We have already highlighted the benefits of contracts for setting up a team. Contracts can also protect you and your venture when a cofounder wants to leave the venture. Speak about potential exit scenarios before any team member has started to think about an exit. What will you do if a team member comes across a more attractive opportunity? What will you do if you think that one team member is underperforming? Do you want to agree on specific buyout terms? While there are no easy and general answers to questions like these, thinking about them in advance can help avoid a complete disaster.

Founding team breakups can be painful. Get external help.

Founding team breakups are highly emotional. Your feelings and your cofounders’ feelings are probably hurt. In these troubled situations, staying professional and making rational decisions about your venture are hard. Try to find somebody who can take a more neutral perspective on the situation to provide an external view. This external view can help you to distance yourself from the emotions arising from the exit and distinguish between venture-related and personal challenges. Also, consider involving a mediator or a coach in the negotiations with your cofounders. An impartial professional may reduce useless fights that drain your energy without resulting in any solution.

Prevent reputational damage by agreeing on an exit story.

A hostile founding team breakup can damage the reputation of your team members, your venture, and current stakeholders.

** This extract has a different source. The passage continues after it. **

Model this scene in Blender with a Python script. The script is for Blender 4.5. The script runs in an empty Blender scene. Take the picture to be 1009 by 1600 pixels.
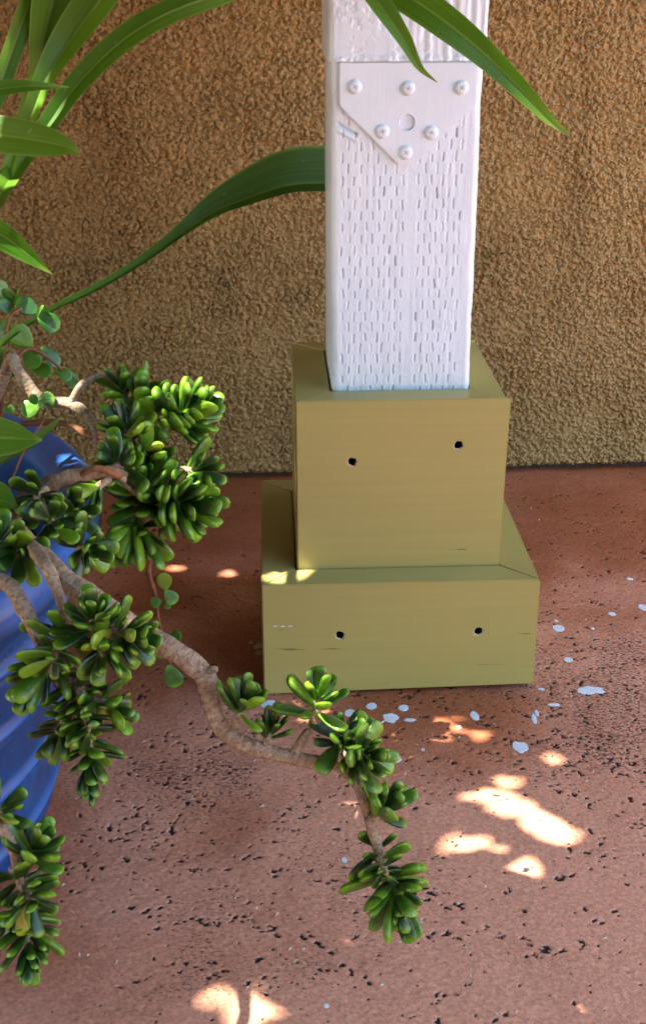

Investors may be reluctant to invest in your venture or your future projects when they are skeptical about team stability. To prevent this reputational damage, it can be helpful to develop an exit story that all cofounders can agree about. In this story, you present plausible reasons for the team breakup, reducing reputational damage for all concerned. Sharing a consistent story with all your stakeholders can prevent or at least reduce reputational damage compared to a hostile breakup where all parties wash their dirty laundry in public.

Use a breakup in your founding team to make you stronger.

While a team member exit can be challenging, successfully dealing with the exit can have positive consequences for your venture. When you digest the exit, you need to rethink your venture. It would be best to deal with the outflow of resources and the specific skills and competencies the exiting cofounder contributed. Moreover, it would be best to redistribute the responsibilities among the remaining founding team members. In this process, you may be able to set up your venture in a way that is more resilient to future changes in the founding team and to better react to unforeseen changes in the venture environment. Also, if you start a new venture, this experience can help you craft useful contracts with your cofounders and even build a venture that depends less on the individual cofounders.